When a Jew loves an Arab

Gloria Tessler’s play explores an unlikely romance.

January 21, 2010 13:48
Shani Erez and David Sparks in Unveiling Hagar. Writer Gloria Tessler (below) hopes the play will not prove too controversial for a London audience

ByJohn Nathan, John Nathan

4 min read

So vast and varied is London theatre that sometimes it throws up unplanned seasons on its own, with no controlling hand. Plays about the Israeli-Palestinian conflict abound. Well, there are a few.

The night after Gloria Tessler’s new play, Unveiling Hagar, opens at the New End in Hampstead, the Young Vic in Southwark will premiere I Am Yusuf and This is My Brother. Written by Palestinian Amir Nizar Zuabi, the play is seen from the perspective of two Palestinian young brothers in 1948, just as the British Mandate ends and Israel’s first war begins. Meanwhile Plan D by the Palestinian-Irish writer Hannah Khalil, which opens later this month at the Tristan Bates theatre, is based on testimonies from the 1948 war. Out of these three, Tessler’s play is perhaps the one most concerned with reconciliation.

A journalist who has worked for many papers, including the JC as reporter and feature writer, Tessler’s first play was The Windmill, about the life of Peter Kien, the Czech-Jewish poet and puppeteer who died in Auschwitz at 25. In her new work, Tessler has turned her gaze in part to the legacy of the Holocaust.
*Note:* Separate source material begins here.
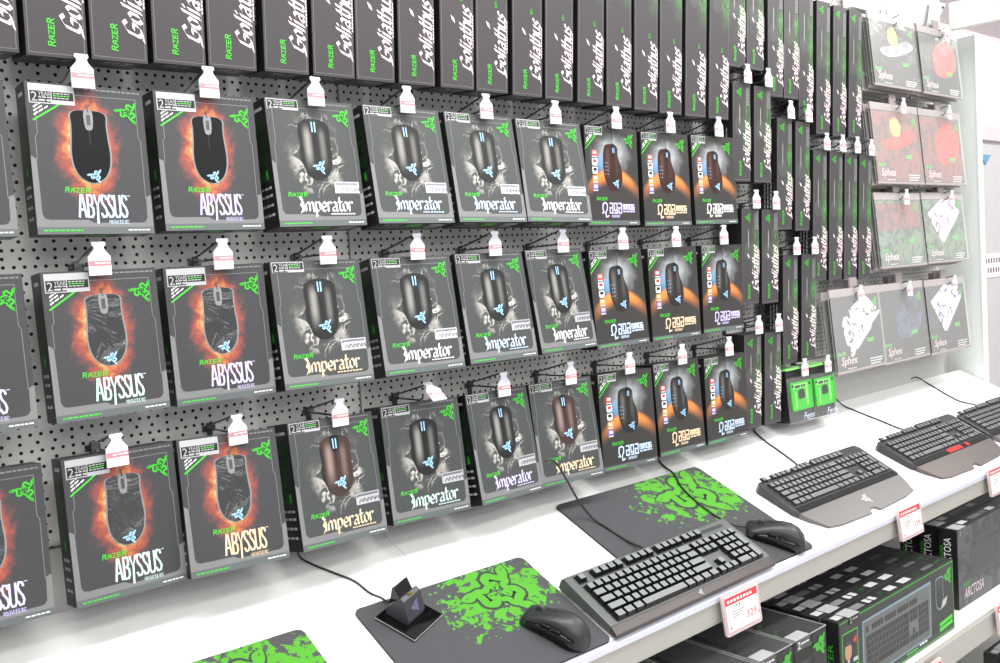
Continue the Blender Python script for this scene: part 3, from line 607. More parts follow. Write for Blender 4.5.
# ------------------------------------------------------------------ green blister packs
def make_pack():
    r = empty('speaker_pack'); w, h, d = .112, .137, .045; m = MB()
    m.prism([(-w / 2, 0), (w / 2, 0), (w / 2, h), (-w / 2, h)], 0, d, lambda u, v, q: (u, q, v)); m.build('carton', BLK, r, bevel=.002)
    m = MB(); arc = [(-w / 2 - .001, -.0005)] + [(-w / 2 + w * t / 8, -.0005 - .016 * math.sin(math.pi * t / 8)) for t in range(1, 8)] + [(w / 2 + .001, -.0005)]
    m.prism(arc, -.003, h - .02, lambda u, v, q: (u, v, q)); m.build('blister', CLEAR, r)
    m = MB(); P = [(-.047, .036), (-.043, .030), (.050, .030), (.053, .034), (.053, .105), (-.05, .105)]
    m.prism(P, -.006, -.003, lambda u, v, q: (u, q, v), 0)
    hole = catmull([(-.014, .06), (.012, .06), (.015, .066), (.012, .083), (-.01, .083), (-.016, .075)], 3); m.poly([(u, -.0063, v) for u, v in hole], 1)
    m.poly([(u, -.0063, v) for u, v in [(-.04, .087), (.02, .087), (.02, .1), (-.04, .1)]], 2); m.poly([(u, -.0063, v) for u, v in [(.022, .04), (.03, .04), (.03, .1), (.022, .1)]], 2); [m.poly([(u, -.0066, v) for u, v in [(a, b), (a + .009, b), (a + .009, b + .007), (a, b + .007)]], 1) for a, b in ((-.002, .089), (.010, .089), (.036, .092), (-.044, .092))]; m.poly([(u, -.0063, v) for u, v in [(-.03, .036), (-.024, .036), (-.024, .08), (-.03, .08)]], 2)
    m.poly([(u, -.0066, v) for u, v in [(-.03, .089), (-.006, .089), (-.006, .096), (-.03, .096)]], 1)
    m.build('green_tray', [mat('pack_bright_green', '34bd24', .3), BLK, mat('pack_pale_green', '8fe67a', .3)], r)
    m = MB(); text(m, 'Ferox', .05, .016, lambda u, v: (-.012 + u, -.0186 + abs(u - .025) * .15, .007 + v), 0, .25); smallprint(m, .035, .002, lambda u, v: (.0 + u, -.018, .002 + v), 0, 3); m.build('title_lettering', mat('foil_ice', 'dce8ff', .3), r)
    MB().box(-w / 2, w / 2, -.002, d, h, h + .004).build('top_flap', mat('pack_pale_green', '8fe67a', .3), r)
    lettering(r, 'snake_emblem', MGREEN, lambda m: emblem(m, .045, .122, .010, XZ(-.0006), 0, .24)); hang_tab(r, h, d); return r
pk = make_pack()
for i, (x, zt) in enumerate(((1.752, .160), (1.867, .157))):
    o = pk if i == 0 else copy_tree(pk); o.matrix_world = Matrix.Translation((x - .012, -.1, .004 - .003 * i)) @ Matrix.Rotation(-.06, 4, 'X')
    tag(o, ('left' if i == 0 else 'right') + ' one of two bright green clear-fronted packs under the mat boxes', 'pack', 'green packs above the shelf')
    hook(x, zt + .01, 'wire hook with white tag over the %s green pack' % ('left' if i == 0 else 'right'), 'peg hooks over the green packs')
# ------------------------------------------------------------------ mouse mat pouches in the far bay
CHAR = mat('pouch_print_charcoal', '3c3b3c', .4)
def m_art(name, cols, scale, thr=.5):
    m = mat(name, rough=.4); g = NT(m); X, Y, Z = g.obj(); v = g.vec(X, 0., Z); n = g.noise(v, scale, 3, .6, 1.5)
    g.color(g.ramp(n, [(thr - .03, cols[0]), (thr + .03, cols[1])])); return m
ART = {'red': m_art('art_red', ('d8564a', 'c4443c'), 20), 'redfield': m_art('art_red_field', ('9a5e58', '6f5452'), 26), 'insect': m_art('art_black_on_white', ('fafafa', '222224'), 34, .58), 'stripe': m_art('art_blue_on_white', ('fbfbfd', '46508e'), 30, .57),
       'violet': m_art('art_violet_on_white', ('fdfbfd', '8a4f92'), 30, .57), 'sun': m_art('art_yellow', ('ffe27a', 'f0b84a'), 30), 'mist': m_art('art_green_mist', ('6f8a6c', '4c5550'), 26), 'haze': m_art('art_pale_haze', ('c8d0cf', '8e9896'), 18), 'plain': CHAR, 'bluedim': m_art('art_dim_blue', ('56627c', '3c3f48'), 18)}
def pouch(x, zc, arts, label, y, w=.288, h=.235, title='Sphex', tcol=PINK, yaw=0, tilt=-.08):
    r = empty('mousepad_pouch', Matrix.Translation((x, y, zc - h / 2)) @ Matrix.Rotation(yaw, 4, 'Z') @ Matrix.Rotation(tilt, 4, 'X')); tag(r, label, 'pouch', 'mouse mat pouches in the far bay')
    MB().box(-w / 2 + .006, w / 2 - .006, 0, .003, .006, h - .022).build('printed_insert', ART[arts[0]] if arts[0] in ART else CHAR, r)
    m = MB(); N = 9; V = []; F = []                     # wavy clear envelope
    for s in (0, 1):
        for i in range(N):
            for j in range(N):
                u, v = i / (N - 1), j / (N - 1); bul = math.sin(math.pi * u) * math.sin(math.pi * v)
                V.append(((u - .5) * w, (-.0022 - .003 * bul if s == 0 else .0045 + .002 * bul), v * h))
    for s in (0, 1):
        for i in range(N - 1):
            for j in range(N - 1):
                b = s * N * N; q = (b + i * N + j, b + (i + 1) * N + j, b + (i + 1) * N + j + 1, b + i * N + j + 1); F.append(q if s == 0 else q[::-1])
    m.mesh(V, F); m.build('clear_sleeve', SLEEVE, r, smooth=True)
    m = MB(); m.box(-w / 2, w / 2, -.0015, .0035, h - .02, h + .002, 0); m.box(-.02, .02, -.001, .003, h, h + .03); m.build('header_strip', mat('pouch_pale_header', 'a09595', .3), r); MB().box(-w / 2, w / 2, -.0015, .0035, -.003, .004, 0).build('bottom_seam', MATS['pouch_pale_header'], r)
    for k, (a, P) in enumerate(arts[1:]):
        m = MB(); m.poly([(u * w, -.0006 - .0003 * k, v * h) for u, v in P]); m.build('art_print', ART[a], r)
    f = lambda ux, uz: (lambda u, v: (ux * w + u, -.0016, uz * h + v))
    if title:
        m = MB(); text(m, title, .085, .03, f(-.42, .06), 0, .3); smallprint(m, .05, .002, f(-.3, .035), 0, 2); m.build('title_lettering', tcol, r)
    m = MB(); [smallprint(m, .075 - k * .008, .0032, f(.17, .1 - k * .032), 0, k + 3) for k in range(3)]; m.build('fine_print', WHITE, r)
    if any(a in ('insect', 'stripe', 'violet') for a in arts): lettering(r, 'white_oval', WHITE, lambda m: m.poly([(.42 * w + .012 * math.cos(t * .52), -.0018, .37 * h + .019 * math.sin(t * .52)) for t in range(12)]))
    lettering(r, 'brand_lettering', GREEN, lambda m: (write(m, GR, 'RAZER', .04, .008, f(-.45, .21), .002), write(m, GR, 'RAZER', .036, .010, f(.15, .32), .003)))
    lettering(r, 'snake_emblem', MGREEN, lambda m: emblem(m, .38 * w, .80 * h, .016, XZ(-.0016), 0, .3)); return r
DIA = [(-.28, .5), (.12, .86), (.4, .58), (.02, .2)]; BIG = [(-.38, .70), (-.36, .72), (.04, .955), (.08, .95), (.39, .75), (.385, .71), (-.07, .27), (-.11, .28)]
SW = [(-.31, .58), (-.27, .66), (-.20, .67), (-.16, .63), (-.13, .655), (-.15, .74), (.17, .91), (.2, .905), (.47, .69), (.47, .66), (.28, .53), (.26, .48), (-.17, .17), (-.2, .18), (-.19, .30), (-.25, .32), (-.29, .45)]
ROUND = catmull([(-.1, .3), (.25, .32), (.42, .55), (.3, .82), (.02, .8), (-.18, .58)], 4); SPOT = catmull([(-.1, .62), (.05, .6), (.1, .74), (.0, .84), (-.12, .78)], 3); WING = catmull([(-.2, .42), (.1, .46), (.42, .6), (.3, .7), (.0, .6), (-.3, .52)], 3); TOPH = [(-.47, .5), (.47, .5), (.47, .86), (-.47, .86)]
yB = -.098; HX = (2.353, 2.664)
POU = [(0, 0, 1.024, ['plain', ('haze', WING), ('sun', SPOT)], 'charcoal pouch with yellow glow, top row of the bay, left'), (1, 0, 1.022, ['plain', ('red', ROUND)], 'charcoal pouch with rounded red shape, top row of the bay, right'),
 (0, 1, .752, ['redfield', ('red', WING), ('sun', SPOT)], 'reddish pouch with yellow spot, second row of the bay, left'), (1, 1, .752, ['redfield', ('red', ROUND)], 'reddish pouch with large red shape, second row of the bay, right'),
 (0, 2, .495, ['mist', ('redfield', TOPH)], 'pouch with red band over green grass, third row of the bay, left'), (1, 2, .497, ['mist', ('violet', BIG)], 'pouch with violet patterned white panel, third row of the bay, right'),
 (0, 3, .217, ['plain', ('bluedim', ROUND)], 'dim blue-grey pouch in the bottom row of the bay, middle'), (1, 3, .214, ['plain', ('stripe', BIG)], 'pouch with blue striped white panel, bottom row of the bay, right')]
for c, rw, zc, arts, lab in POU:
    ph = (.212, .237, .222, .235)[rw]; px_ = (2.343, 2.646)[c]
    pouch(px_, zc, arts, lab, yB, yaw=rnd.uniform(-.015, .015), h=ph)
    for k in range(2):
        pouch(px_ + rnd.uniform(-.006, .006), zc - .004 - .006 * k, ['plain'], ('second' if k == 0 else 'third') + ' pouch deep, behind the ' + lab.replace('pouch with ', 'one with ').replace(' pouch', ' one').replace(' of the bay', ''), yB + .02 + .018 * k, title=None, h=ph)
    hook(HX[c], (1.135, .889, .617, .341)[rw], 'wire hook with white tag, %s row of the pouch bay, %s' % (('top', 'second', 'third', 'bottom')[rw], ('left', 'right')[c]), 'peg hooks over the pouches')
pouch(2.058, .220, ['plain', ('insect', SW)], 'pouch with black and white cut-out panel, bottom row of the bay, left', yB - .006, w=.276, h=.232)
pouch(2.054, .215, ['plain'], 'second pouch deep, behind the black and white panel one', yB + .018, w=.274, h=.23, title=None)
hook(2.058, .345, 'wire hook above the black and white panel pouch', 'peg hooks over the pouches')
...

Her two main characters are Max, a recently widowed London Jew, and Layla, a Palestinian woman with whom Max falls in love — a relationship that challenges the opinions and some of the prejudices of his family and friends.
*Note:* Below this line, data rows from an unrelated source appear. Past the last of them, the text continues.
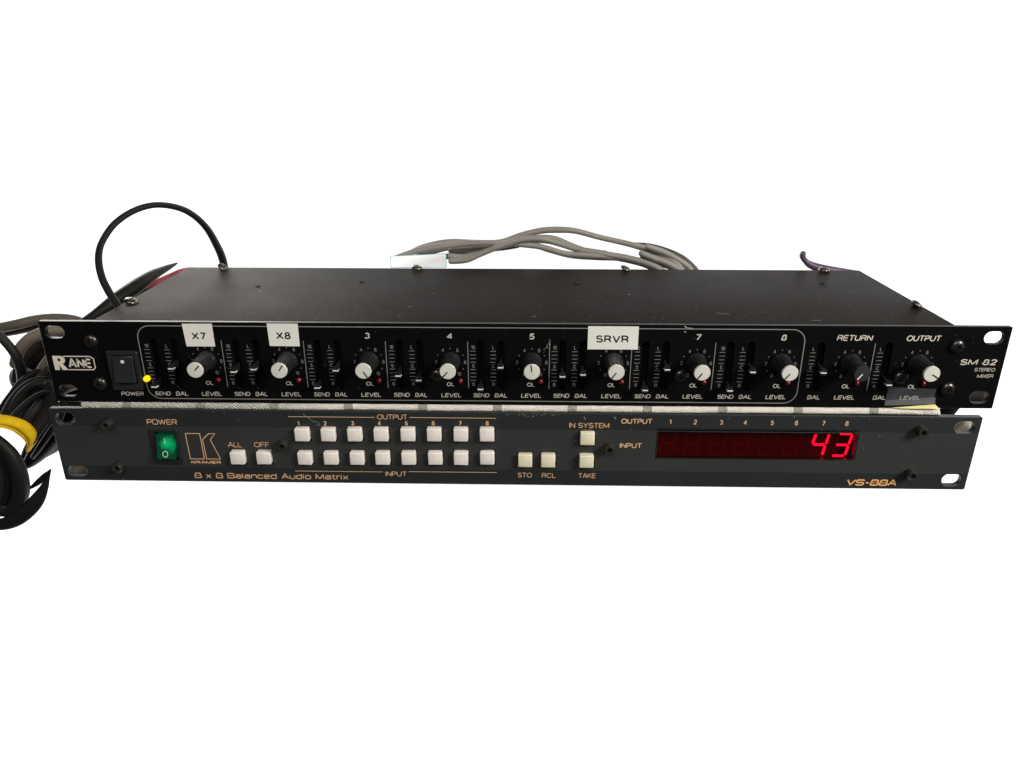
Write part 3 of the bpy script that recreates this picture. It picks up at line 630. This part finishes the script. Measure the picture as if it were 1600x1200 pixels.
for i in range(8):
    cx = nx[i]-.4+(nx[i]-6.7)*5.0/355; cz = K(-16.75-.48*4.9)
    p = Print()
    for s in 'abcdefg':
        if s not in lit.get(i, ''): seg_poly(p, cx, cz, s, 1.2)
    dg_ = p.build('digit', M['unlit'], dm, y=5.1)
    dg_['label'] = 'unlit number eight segments' if i < 6 else ('digit lit as 4' if i == 6 else 'digit lit as 3')
    if i in lit:
        p = Print()
        for s in lit[i]: seg_poly(p, cx, cz, s, 1.35)
        p.build('lit_segment', M['lit'], dm, y=5.0)
link('filter_glass', flatmesh('filter_glass', [(76.32, .3, K(-25.28)), (179.18, .3, K(-25.28)), (179.18, .3, K(-8.72)), (76.32, .3, K(-8.72))], [(0, 1, 2, 3)]), M['filter'], dm)
# chipped paint along the top edge and by the first buttons
p = Print()
for _ in range(46):
    a = random.uniform(-3, 24) if random.random() < .7 else random.uniform(-200, 225); b = K(-.3-abs(random.gauss(0, .9))*(1 if a < 30 else .25)); r = random.uniform(.05, .16)
    p.poly([(a-r*random.uniform(1, 3), b), (a+r, b-r), (a+r*random.uniform(1, 3), b+r*.4), (a, b+r)])
for a, b in ((-107.6, -1.9), (-105.0, -4.2), (-102.6, -6.0), (-100.0, -8.2), (-101.2, -8.0), (-91.5, -10.2), (-99.6, -10.6), (37.6, -2.2), (38.0, -3.0), (53.1, -1.9), (53.6, -2.7)):
    r = .3; p.poly([(a-r, K(b)), (a+r*.6, K(b)-r*.8), (a+r, K(b)+r*.4), (a-r*.2, K(b)+r)])
for pts in ([(-107.4, K(-2.6)), (-106.4, K(-3.4)), (-105.2, K(-3.8)), (-104.6, K(-4.6))], [(-104.4, K(-5.4)), (-102.4, K(-6.0)), (-100.4, K(-6.6)), (-100.0, K(-7.6))]): p.line(pts, .12)
p.build('paint_scuff', M['chip'], kp, y=-.27)['kind'] = 'stuff'

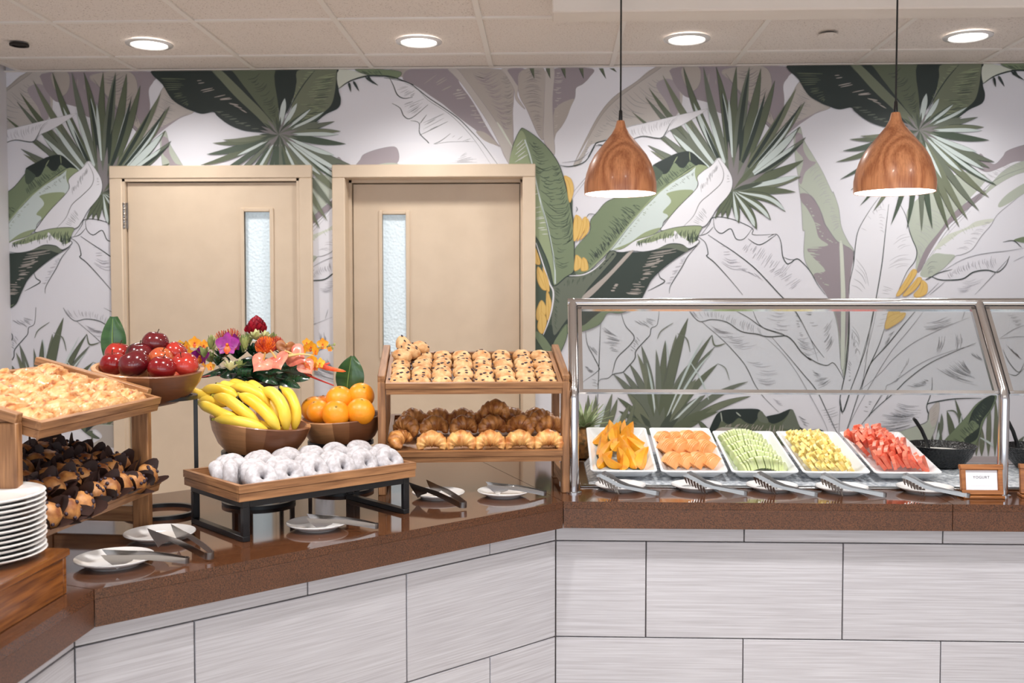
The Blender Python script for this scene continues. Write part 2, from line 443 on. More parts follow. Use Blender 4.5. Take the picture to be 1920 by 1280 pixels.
tiles(cl, 2, [.3, .02, .3, .02])
# --- worktop
ct = empty('countertop', Tr(A2.x, A2.y, T-SLAB), label='polished brown speckled granite worktop running round the counters', cat='countertop')
Mi = Tr(-A2.x, -A2.y, -(T-SLAB))
def slab(P4):
    c = sum((Vector(p) for p in P4), Vector((0, 0)))/4; out = [tuple(Vector(p)+(c-Vector(p)).normalized()*.0012) for p in P4]
    mb = MB(); mb.prism(out, T-.022, T)
    o = put('slab', mb.mesh('slab', M_['granite'], 0), ct, Mi)
    return o
def apron(p, q, n):
    d = (q-p).normalized(); mb = MB(); p2 = p+d*.0012+n*.0006; q2 = q-d*.0012+n*.0006
    out = [tuple(p2), tuple(q2), tuple(q2+n*.04), tuple(p2+n*.04)]
    mb.prism(out, T-SLAB, T-.0225); put('front_edge', mb.mesh('front_edge', M_['granite_edge'], 0), ct, Mi)
SX = 1.226
slab([F[1], (SX, F[1].y), (SX, K[1].y), K[1]]); slab([(SX, F[1].y), F[0], K[0], (SX, K[1].y)])
slab([F[2], F[1], K[1], K[2]]); slab([F[3], F[2], K[2], K[3]])
apron(F[1], Vector((SX, F[1].y)), Vector((0,1))); apron(Vector((SX, F[1].y)), F[0], Vector((0,1)))
apron(F[1], F[2], nb); apron(F[2], F[3], Vector((-1,0)))
mb = MB(); ins = offs(.02); kin = offs(DEP-.02)
for i in range(3): mb.prism([tuple(ins[i]), tuple(ins[i+1]), tuple(kin[i+1]), tuple(kin[i])], T-.03, T-.0222)
put('substrate', mb.mesh('substrate', M_['dark_gap'], 0), ct, Mi)
# ================================================================== PRINTED WALLPAPER
# flat print on the back wall: every leaf is a flat printed shape lying on the wall surface
PAL = {'w': (226,226,232), 'dg': (33,45,42), 'dg2': (48,60,54), 'ol': (92,101,80), 'ol2': (112,119,98), 'gr': (118,133,104), 'gr2': (146,159,124), 'gd': (70,84,70),
       'pa': (198,210,208), 'mv': (150,140,146), 'mv2': (164,155,161), 'tp': (174,166,159), 'tp2': (188,182,177), 'sg': (180,188,175), 'sg2': (205,210,198),
       'ld': (38,52,50), 'lm': (124,126,131), 'ls': (166,165,172), 'ye': (222,186,108), 'yd': (196,148,66), 'gg': (104,112,98), 'bl': (70,80,68), 'gp': (128,124,126)}
PMAT = {k: pmat('print_'+k, S(*v), rough=.5) for k, v in PAL.items()}
PK = list(PAL)
def K_(ox, oy, s=4): return lambda pts: [(ox+x/s, oy+y/s) for x, y in pts]
c1, c2, c3, c4, c5, c6, c7 = K_(720,110), K_(1120,110), K_(1440,110), K_(980,360), K_(1440,360), K_(1040,550), K_(1440,550)
def cr_closed(p, n=4):
    out = []; L_ = len(p)
    for i in range(L_):
        a, b, c, d = p[i-1], p[i], p[(i+1) % L_], p[(i+2) % L_]
        for k in range(n):
            t = k/n
            out.append(tuple(.5*((2*b[q])+(-a[q]+c[q])*t+(2*a[q]-5*b[q]+4*c[q]-d[q])*t*t+(-a[q]+3*b[q]-3*c[q]+d[q])*t**3) for q in (0, 1)))
    return out
def cr_open(p, n=6):
    if len(p) == 2: p = [p[0], ((p[0][0]+p[1][0])/2, (p[0][1]+p[1][1])/2), p[1]]
    q_ = [p[0]]+list(p)+[p[-1]]; out = []
    for i in range(len(p)-1):
        a, b, c, d = q_[i], q_[i+1], q_[i+2], q_[i+3]
        for k in range(n):
            t = k/n
            out.append(tuple(.5*((2*b[q])+(-a[q]+c[q])*t+(2*a[q]-5*b[q]+4*c[q]-d[q])*t*t+(-a[q]+3*b[q]-3*c[q]+d[q])*t**3) for q in (0, 1)))
    out.append(tuple(p[-1])); return out
def samp(c, u):
    x = max(0, min(.9999, u))*(len(c)-1); i = int(x); f = x-i
    return (c[i][0]*(1-f)+c[i+1][0]*f, c[i][1]*(1-f)+c[i+1][1]*f)
mrn = random.Random(5)
LAYER = [0]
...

The couple are each bound up in the history of their people. Layla once worked for the PLO in Ramallah, Max’s father was an Allied soldier at the liberation of Auschwitz. “Initially it wasn’t so much about the Middle East,” says Tessler. “I was more interested in what love does to you when the love is considered by their peer group to be unorthodox or unsuitable.”